The ocean, motherhood, nurture, and waves that cradle and command.

Yemaya's name contracts from Yoruba: Yeyé Omo Ejá — Mother Whose Children Are Like Fish. Her children are beyond counting, as numberless as everything the ocean holds.

In one story, Yemaya carried an unbearable grief. She had lost something she could not name — or perhaps she carried the grief of all the children she would ever lose. She walked and walked, her sorrow so immense that her body could not contain it. When she finally collapsed, her waters broke. From her body poured the rivers of the world — the Niger, the Congo, every freshwater vein on the continent — and from those rivers came the Orishas themselves. Her grief became the source of all life.

This is the paradox at the center of Yemaya: destruction and creation are not opposites in her body. The wave that drowns and the wave that carries you home are the same wave.

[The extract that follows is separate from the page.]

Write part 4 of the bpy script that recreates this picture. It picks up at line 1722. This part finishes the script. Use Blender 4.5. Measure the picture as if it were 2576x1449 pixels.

She is called upon by sailors, by mothers in labor, and by those who survived the Middle Passage — for it was Yemaya who held the souls of those who did not survive it, receiving them into her depths where they became ancestors of the water.

Yemaya is the mother of waters and the mother of many Orishas. Her domain is the ocean, particularly the surface where waves swell and break. She is fiercely maternal, not in a soft way, but in the way the sea protects its depths by showing you its surface power first. One tradition says the first Orishas were born from her body when the waters broke, creating rivers and streams. Yemaya is invoked for fertility, safe childbirth, and the protection of children, but also for anyone who needs to remember that they are held even when they feel most adrift. Her colors are blue and white, and her dance mimics the rolling ocean. As a tattoo, Yemaya speaks to the fierce protector, the one who holds others together, and the person learning that depth requires surrender.